One of the key findings from this pilot project was that people counting is common in most buildings, but owners and building managers need to move toward a more standardization and consistent reporting systems if the data is going to be useful.

Like all projects that rely on data collection, protecting individuals privacy was a central concern. Rigorous and secure efforts were put in place to protect building occupants’ personal information. And in the case of this project, only the number of occupants in a building at any given time is of interest. Every effort should be made to deploy mechanisms without any personally identifiable information (PII) captured.

We recommend that the industry focus on developing a new benchmarking platform that integrates hourly data and building performance into emissions calculations before Local Law 97 goes into effect. This new platform would be like ENERGY STAR portfolio manager, but it would have the capability of integrating occupancy, time of day and weather data. Ultimately, we can get much more predictive with regard to energy usage, insight that will be crucial for a greener grid powered largely by renewables. 
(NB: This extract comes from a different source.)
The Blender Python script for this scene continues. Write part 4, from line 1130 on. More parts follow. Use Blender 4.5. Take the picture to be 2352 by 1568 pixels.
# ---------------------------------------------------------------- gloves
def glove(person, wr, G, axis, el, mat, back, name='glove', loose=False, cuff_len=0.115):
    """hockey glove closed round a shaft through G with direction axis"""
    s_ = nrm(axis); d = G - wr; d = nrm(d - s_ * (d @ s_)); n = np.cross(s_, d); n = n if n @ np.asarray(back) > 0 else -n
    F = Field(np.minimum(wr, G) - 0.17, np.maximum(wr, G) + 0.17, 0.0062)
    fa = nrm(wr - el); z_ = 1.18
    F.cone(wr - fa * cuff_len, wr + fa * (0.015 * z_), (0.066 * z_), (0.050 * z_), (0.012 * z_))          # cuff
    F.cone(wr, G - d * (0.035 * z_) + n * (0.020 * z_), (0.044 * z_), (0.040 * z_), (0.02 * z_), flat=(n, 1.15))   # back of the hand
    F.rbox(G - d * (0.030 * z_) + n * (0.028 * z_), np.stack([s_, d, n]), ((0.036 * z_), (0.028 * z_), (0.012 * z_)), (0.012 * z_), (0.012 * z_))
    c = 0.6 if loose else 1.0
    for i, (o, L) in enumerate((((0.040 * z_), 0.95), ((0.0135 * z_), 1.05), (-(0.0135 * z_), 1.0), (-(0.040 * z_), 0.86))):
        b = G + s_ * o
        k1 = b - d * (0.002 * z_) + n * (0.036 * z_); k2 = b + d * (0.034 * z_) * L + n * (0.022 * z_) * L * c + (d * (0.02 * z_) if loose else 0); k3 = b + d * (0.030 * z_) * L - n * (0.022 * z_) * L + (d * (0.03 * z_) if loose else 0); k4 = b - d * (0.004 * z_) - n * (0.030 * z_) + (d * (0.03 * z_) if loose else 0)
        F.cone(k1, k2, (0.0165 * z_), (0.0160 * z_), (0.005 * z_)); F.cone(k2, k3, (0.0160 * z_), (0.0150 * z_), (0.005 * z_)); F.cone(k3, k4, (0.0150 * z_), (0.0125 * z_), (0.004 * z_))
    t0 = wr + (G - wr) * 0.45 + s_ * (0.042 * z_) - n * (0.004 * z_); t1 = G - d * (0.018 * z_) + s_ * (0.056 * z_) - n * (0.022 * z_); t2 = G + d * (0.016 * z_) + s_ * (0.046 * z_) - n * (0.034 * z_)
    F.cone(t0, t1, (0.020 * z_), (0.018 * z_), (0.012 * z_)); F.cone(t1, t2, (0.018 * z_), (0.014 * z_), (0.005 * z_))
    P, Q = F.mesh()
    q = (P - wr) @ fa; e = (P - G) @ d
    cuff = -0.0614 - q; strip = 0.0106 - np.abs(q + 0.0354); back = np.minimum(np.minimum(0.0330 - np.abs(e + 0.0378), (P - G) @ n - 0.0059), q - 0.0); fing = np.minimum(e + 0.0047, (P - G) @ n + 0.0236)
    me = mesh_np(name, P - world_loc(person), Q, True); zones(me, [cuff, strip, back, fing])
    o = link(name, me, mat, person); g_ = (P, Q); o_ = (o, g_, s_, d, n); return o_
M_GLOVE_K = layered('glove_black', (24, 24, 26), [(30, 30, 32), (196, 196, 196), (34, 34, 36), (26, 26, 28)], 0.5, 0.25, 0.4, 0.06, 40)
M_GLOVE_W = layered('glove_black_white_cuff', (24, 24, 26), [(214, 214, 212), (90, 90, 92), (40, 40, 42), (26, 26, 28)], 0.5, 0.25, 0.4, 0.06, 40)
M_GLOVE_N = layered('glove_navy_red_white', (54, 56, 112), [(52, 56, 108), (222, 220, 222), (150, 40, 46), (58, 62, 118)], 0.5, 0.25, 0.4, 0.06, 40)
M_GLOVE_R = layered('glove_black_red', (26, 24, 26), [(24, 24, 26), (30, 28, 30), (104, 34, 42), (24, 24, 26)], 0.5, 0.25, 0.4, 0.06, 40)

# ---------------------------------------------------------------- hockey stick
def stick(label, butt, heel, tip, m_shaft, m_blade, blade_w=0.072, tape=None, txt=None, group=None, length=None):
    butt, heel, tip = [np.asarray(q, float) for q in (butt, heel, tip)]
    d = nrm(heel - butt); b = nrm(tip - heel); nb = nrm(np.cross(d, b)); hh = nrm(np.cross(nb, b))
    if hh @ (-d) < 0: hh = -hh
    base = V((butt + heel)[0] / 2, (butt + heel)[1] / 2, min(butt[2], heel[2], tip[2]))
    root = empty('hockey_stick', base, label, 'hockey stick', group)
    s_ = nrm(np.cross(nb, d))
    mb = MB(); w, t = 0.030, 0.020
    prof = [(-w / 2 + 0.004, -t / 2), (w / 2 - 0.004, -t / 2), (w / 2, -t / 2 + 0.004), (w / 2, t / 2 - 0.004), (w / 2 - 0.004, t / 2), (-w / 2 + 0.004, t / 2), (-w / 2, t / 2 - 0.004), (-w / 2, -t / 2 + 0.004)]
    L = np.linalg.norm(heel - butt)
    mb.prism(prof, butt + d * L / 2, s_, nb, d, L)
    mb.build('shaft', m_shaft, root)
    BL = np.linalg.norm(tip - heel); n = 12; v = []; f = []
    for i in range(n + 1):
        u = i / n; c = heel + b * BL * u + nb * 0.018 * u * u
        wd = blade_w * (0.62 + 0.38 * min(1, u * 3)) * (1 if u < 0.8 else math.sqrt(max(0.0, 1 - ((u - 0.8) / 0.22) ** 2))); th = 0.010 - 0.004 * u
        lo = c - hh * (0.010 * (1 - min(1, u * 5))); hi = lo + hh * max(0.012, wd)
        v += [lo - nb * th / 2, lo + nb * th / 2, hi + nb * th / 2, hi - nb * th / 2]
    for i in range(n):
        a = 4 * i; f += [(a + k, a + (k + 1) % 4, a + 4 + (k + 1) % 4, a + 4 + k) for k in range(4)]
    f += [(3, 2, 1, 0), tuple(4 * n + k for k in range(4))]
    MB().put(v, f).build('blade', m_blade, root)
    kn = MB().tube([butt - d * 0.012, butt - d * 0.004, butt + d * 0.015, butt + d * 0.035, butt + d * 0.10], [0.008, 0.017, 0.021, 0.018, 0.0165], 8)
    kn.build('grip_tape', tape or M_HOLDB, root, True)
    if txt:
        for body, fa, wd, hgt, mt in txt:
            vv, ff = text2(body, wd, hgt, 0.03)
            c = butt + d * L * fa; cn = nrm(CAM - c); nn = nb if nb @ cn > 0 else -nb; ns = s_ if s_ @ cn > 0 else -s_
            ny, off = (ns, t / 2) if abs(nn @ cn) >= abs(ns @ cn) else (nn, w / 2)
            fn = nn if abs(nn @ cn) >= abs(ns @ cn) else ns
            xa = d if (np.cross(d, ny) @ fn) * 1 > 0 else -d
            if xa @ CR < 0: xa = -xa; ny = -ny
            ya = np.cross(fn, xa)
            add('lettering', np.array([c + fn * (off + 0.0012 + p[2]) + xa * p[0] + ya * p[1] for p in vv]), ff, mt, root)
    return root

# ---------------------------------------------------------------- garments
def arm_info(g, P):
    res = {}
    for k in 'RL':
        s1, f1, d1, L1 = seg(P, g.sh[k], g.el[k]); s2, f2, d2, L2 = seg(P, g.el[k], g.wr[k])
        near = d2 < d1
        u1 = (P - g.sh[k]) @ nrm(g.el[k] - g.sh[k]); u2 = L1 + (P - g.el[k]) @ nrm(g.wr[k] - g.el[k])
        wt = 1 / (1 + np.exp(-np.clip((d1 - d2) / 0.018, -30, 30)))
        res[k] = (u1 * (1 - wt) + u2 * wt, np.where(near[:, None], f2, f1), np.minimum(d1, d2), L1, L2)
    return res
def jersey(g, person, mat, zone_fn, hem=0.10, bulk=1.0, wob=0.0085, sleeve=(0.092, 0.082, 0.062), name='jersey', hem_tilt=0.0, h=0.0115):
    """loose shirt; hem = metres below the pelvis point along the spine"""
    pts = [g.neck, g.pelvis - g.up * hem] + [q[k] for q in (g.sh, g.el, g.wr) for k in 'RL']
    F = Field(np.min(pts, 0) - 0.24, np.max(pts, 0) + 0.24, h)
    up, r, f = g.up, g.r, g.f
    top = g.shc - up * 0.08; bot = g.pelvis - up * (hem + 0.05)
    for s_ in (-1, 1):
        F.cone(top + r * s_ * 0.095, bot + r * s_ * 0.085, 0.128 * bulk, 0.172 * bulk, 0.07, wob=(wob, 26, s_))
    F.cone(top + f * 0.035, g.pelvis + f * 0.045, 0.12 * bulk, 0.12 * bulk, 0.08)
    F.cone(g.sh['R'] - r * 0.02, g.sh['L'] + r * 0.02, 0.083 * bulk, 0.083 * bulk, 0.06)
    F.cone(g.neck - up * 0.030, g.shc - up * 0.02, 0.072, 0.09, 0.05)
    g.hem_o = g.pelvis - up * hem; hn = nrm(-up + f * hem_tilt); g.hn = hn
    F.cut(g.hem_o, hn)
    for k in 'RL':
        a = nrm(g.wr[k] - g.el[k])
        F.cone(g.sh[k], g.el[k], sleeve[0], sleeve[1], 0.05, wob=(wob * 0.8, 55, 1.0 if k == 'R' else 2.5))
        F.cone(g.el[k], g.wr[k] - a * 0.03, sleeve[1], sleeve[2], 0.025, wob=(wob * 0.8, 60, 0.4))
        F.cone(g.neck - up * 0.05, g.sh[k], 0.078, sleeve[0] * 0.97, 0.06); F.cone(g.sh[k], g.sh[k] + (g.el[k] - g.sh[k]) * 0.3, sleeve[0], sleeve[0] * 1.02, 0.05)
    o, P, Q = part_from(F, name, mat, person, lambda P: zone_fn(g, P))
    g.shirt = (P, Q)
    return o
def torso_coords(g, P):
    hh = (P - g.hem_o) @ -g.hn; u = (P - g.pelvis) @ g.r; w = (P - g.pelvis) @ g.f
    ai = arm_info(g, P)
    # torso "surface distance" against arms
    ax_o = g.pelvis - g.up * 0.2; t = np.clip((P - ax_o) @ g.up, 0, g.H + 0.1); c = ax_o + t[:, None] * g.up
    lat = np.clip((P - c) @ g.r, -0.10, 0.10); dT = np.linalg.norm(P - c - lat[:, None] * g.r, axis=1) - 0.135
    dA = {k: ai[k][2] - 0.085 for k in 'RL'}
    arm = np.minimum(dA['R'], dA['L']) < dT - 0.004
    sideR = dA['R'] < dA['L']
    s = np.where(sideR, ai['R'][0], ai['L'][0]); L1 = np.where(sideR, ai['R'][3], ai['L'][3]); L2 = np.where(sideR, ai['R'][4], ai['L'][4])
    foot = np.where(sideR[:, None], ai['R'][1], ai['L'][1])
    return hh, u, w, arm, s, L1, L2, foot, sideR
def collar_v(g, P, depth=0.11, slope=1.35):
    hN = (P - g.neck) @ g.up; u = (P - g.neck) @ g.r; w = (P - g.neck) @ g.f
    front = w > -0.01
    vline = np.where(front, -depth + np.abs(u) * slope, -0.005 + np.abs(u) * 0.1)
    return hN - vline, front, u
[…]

This project was developed as open source and data is made public for research purposes. The 8760 team is developing public facing data analytics tools to showcase the public data. We also believe that once building owners move toward getting more intelligent with regard to hourly building occupancy, whole new research areas, analytics and products will get developed. The commercial office sector is the lifeblood of the New York City economy, now is the time to get more informed about our less carbon-dependent future. 

View of windmills at dusk

Greening the Grid

New York State has ambitious renewable energy goals. It is planned that 80% of the state’s electric grid comes from renewables by 2050. As we transition to a greener grid, which is less dependent on fossil fuels and more dependent on solar and wind power, our time of day usage of power becomes more central to the resiliency of the grid. Load shifting will be crucially important as we move towards decarbonizing the grid. This problem will only get greater as we move towards full electrification and dramatically increasing demand on the grid.

In NYC it is estimated that nearly 70% of carbon emissions are coming from buildings. Buildings and buildings systems must get smarter with regard to energy usage. The 8760 platform is just the beginning of our vision to develop a prototype that measures energy and carbon at a more granular level than simply annual data. 

In the all-electric future that many predict, we will need buildings that work more closely with the grid – taking a closer look at when energy is being used. 

There are 8760 hours in a year and there is no reason why we cannot gain a better understanding of how our buildings are operating and generating GHG emissions for each of those hours. We need to get smarter and more sensitive to how and when we use energy and Benchmark 8670 is an important step towards getting stakeholders to work together to decarbonize our building systems and do our part to enable the transition to a less carbon dependent future. We cannot have a greener future if we don’t get smarter about how, where and when we use energy.